Goodbye Stranger
This is a story about a 7th-grade girl (Bridge), her two best girlfriends (Emily and Tab), and her new friend-who-is-a-boy, Sherm. Beyond that description, it’s hard to say exactly what it’s about. It’s a record of Bridge’s experiences with school, with her friends, and with her family, interspersed with letters from Sherm to his grandfather, and chapters written in second person by an unknown protagonist who lives in Bridge’s universe but who is perhaps a bit older, and who is obviously unhappy about something…but what?

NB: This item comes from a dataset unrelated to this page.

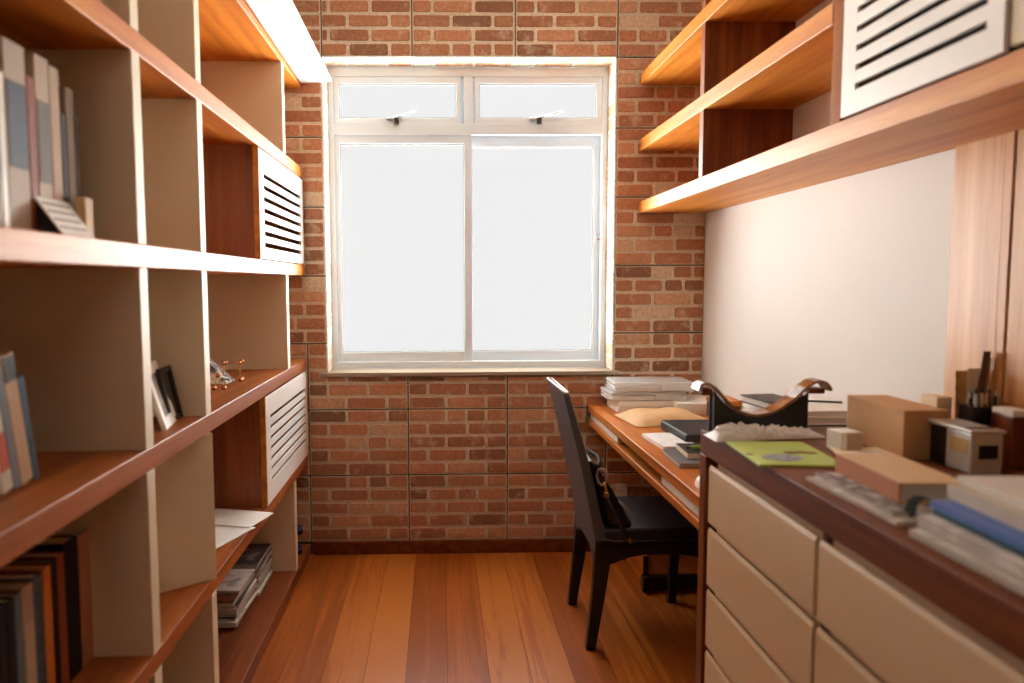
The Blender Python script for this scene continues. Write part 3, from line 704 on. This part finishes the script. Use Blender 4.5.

It’s an odd little book. If you read it purely on the surface, you may get frustrated with it as “story.” It meanders. It wanders from Bridge’s friendships and day-to-day experiences to Sherm’s grandfather’s desertion to the unknown older teenager taking her “day-cation” from school to ponder recent events, giving equal weight to all of them, and if you are looking at it just as a story with a beginning, a middle, and an end, at first you feel a bit unmoored. Is there a story here? Is there a point at which the author means you to arrive? You might feel a little impatient with it and want to say Hey, what’s the plot here? even when you are halfway through the book.
But if you read this book more philosophically, you see that everyone in it is struggling with their sense of self, and not in the way many people portray that, where something happens and the character’s personality magically and immediately solidifies around that event. This book is really dealing with life as it is lived, where people have small realizations and epiphanies as they go along, most of the time not even realizing until afterwards that something has changed; and there are no big “Aha!” moments, there are just shifts in perspective that gradually (perhaps glacially) take you further towards a realization of who you are, or want to be, or can afford to be.
So while this book is definitely written for a middle school audience—not angsty teenagers but really for 6th and 7th-graders—I am wondering if they are seeing in it what I, as an adult, am seeing in it? Maybe I am being condescending, though—maybe they see it and get it much more easily and clearly than I do! Sometimes our expectations of writing and story interfere with our appreciation of something new or different in structure or feeling, and the middle-schoolers won’t have the predispositions that I do.
I ended up really appreciating this book. You could describe it as a slice of life story, but it’s more than that. Not a lot more, but the distance beyond is what’s important about it. It’s truly “coming of age,” but not with the idea that coming of age has some magic arrival point at which you are finally you. Instead, it shows that even grandfathers are still groping for identity after decades of feeling like they were who they were forever. A significant message in a seemingly innocuous little package.